Sabemos que todo es espectáculo. Pero lo difícil es saber qué diablo se entiende por espectáculo ahora mismo. Hago cola durante horas para escuchar a un cantante, y lo que me ofrece son proyecciones de vídeo, láser, circo, publicidades y un fabuloso servicio de seguridad. Consigo entrada para un acontecimiento teatral y lo que me venden son fascinantes decorados, lujosa escenografía, ballet, trucos y attrezzo, interminables descansos. Logro acomodarme en una función operística y los mayores aplausos suenan para el vestuario, la puesta en escena, las tecnologías teatrales y audiovisuales.

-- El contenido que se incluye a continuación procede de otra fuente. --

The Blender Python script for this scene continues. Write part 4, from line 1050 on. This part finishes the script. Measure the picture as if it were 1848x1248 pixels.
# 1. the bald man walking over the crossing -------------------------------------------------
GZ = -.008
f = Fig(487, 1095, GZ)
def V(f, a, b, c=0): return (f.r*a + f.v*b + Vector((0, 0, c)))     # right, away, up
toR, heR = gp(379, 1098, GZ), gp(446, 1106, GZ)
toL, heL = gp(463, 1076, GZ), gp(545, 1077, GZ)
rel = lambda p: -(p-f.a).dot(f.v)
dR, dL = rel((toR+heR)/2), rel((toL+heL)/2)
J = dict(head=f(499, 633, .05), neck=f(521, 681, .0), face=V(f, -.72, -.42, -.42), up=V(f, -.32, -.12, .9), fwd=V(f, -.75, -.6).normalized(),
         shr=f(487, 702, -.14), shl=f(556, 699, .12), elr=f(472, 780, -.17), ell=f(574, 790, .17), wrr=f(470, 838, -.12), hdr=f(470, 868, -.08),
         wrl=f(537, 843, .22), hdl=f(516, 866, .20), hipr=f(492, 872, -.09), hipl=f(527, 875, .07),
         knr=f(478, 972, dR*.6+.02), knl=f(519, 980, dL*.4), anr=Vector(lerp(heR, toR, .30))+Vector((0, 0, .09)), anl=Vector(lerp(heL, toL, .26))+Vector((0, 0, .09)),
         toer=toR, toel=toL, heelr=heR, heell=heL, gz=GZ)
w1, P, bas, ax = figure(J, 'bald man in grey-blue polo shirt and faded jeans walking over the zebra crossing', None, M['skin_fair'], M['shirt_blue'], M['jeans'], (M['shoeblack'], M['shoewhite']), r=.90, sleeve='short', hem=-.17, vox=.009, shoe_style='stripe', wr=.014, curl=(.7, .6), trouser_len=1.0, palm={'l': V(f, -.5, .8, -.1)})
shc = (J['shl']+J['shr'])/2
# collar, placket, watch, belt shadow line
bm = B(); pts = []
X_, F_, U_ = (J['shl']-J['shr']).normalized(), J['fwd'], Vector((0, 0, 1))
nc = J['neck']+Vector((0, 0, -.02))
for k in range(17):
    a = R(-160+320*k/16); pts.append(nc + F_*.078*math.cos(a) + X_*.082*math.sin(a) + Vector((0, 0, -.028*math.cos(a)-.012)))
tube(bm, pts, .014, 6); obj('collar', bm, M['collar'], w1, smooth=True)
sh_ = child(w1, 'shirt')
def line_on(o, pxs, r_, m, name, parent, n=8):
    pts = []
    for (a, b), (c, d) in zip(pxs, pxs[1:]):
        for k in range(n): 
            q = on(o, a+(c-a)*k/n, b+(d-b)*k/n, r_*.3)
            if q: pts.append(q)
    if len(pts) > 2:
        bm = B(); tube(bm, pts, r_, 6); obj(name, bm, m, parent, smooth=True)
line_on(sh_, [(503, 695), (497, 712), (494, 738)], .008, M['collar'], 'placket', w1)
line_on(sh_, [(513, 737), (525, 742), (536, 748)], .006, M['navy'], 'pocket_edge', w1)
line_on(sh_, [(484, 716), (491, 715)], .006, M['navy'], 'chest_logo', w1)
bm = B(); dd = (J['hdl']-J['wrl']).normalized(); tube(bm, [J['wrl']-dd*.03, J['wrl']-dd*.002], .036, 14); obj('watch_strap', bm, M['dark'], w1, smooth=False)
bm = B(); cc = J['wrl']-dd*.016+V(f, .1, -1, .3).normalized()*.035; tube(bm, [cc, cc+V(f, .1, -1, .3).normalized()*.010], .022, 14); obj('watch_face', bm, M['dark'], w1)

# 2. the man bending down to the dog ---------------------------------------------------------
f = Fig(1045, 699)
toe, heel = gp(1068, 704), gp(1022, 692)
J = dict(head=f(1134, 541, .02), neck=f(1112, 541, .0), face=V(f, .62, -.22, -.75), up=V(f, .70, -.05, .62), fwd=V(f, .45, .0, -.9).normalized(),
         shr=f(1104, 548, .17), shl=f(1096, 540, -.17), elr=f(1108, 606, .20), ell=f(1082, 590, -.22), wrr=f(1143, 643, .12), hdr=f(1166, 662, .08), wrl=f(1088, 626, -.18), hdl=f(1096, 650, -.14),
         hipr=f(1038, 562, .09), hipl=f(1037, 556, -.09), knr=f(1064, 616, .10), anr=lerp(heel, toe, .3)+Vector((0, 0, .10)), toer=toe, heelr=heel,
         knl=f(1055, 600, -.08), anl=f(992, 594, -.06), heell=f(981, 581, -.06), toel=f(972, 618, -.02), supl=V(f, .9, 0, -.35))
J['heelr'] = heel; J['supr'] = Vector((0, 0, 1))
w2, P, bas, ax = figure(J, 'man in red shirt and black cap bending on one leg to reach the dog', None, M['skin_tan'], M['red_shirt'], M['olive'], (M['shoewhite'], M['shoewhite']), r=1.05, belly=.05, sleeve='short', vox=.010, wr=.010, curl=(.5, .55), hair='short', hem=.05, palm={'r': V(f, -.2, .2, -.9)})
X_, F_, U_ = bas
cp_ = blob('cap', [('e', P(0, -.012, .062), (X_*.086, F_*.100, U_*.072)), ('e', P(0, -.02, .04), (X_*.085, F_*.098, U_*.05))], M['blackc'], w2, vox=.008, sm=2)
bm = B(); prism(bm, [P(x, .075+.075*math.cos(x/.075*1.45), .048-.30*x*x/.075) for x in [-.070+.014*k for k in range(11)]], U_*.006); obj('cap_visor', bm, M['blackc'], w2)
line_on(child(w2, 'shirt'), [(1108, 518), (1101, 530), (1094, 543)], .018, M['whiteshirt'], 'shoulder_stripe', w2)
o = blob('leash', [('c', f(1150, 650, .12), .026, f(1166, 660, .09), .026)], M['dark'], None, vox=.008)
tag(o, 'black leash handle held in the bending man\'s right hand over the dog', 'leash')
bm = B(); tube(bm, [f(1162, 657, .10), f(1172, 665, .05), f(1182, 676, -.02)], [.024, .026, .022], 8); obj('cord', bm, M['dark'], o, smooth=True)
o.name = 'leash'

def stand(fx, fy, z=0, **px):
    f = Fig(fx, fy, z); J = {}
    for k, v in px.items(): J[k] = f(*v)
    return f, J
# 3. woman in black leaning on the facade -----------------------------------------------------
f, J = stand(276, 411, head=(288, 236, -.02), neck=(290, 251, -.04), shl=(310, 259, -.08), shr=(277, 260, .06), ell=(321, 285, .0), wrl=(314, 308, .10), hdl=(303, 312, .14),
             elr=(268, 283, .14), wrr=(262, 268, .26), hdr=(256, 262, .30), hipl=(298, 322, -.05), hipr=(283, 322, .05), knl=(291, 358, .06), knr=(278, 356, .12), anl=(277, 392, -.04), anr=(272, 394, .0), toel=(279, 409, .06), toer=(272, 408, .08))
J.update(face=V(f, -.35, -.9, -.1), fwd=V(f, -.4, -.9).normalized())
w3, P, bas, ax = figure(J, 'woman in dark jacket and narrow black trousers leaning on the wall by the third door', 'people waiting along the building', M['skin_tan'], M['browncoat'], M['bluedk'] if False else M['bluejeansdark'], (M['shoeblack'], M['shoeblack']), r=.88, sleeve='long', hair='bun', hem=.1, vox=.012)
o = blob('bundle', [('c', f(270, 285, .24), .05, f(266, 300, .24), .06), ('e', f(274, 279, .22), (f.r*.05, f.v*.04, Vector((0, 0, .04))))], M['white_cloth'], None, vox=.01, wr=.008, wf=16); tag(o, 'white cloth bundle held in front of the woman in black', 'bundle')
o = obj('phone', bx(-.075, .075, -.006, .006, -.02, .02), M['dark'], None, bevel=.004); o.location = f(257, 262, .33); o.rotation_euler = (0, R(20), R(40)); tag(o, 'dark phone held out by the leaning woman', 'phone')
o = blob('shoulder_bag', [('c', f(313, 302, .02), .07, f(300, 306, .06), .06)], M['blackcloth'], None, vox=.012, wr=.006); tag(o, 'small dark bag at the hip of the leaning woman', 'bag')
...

Es evidente que el espectáculo ya no está en el texto, la voz, la partitura musical, la interpretación; ni siquiera en los efectos especiales. Entonces, qué. Está claro. El espectáculo actualmente son los espectadores. Lo que ocurre en el escenario es sólo un pretexto, a veces ridículo, para que comience el gran show del público. Las multitudes no pagan a sus ídolos para que se exhiban, sino para exhibirse delante de sus narices en olor y en color de multitud.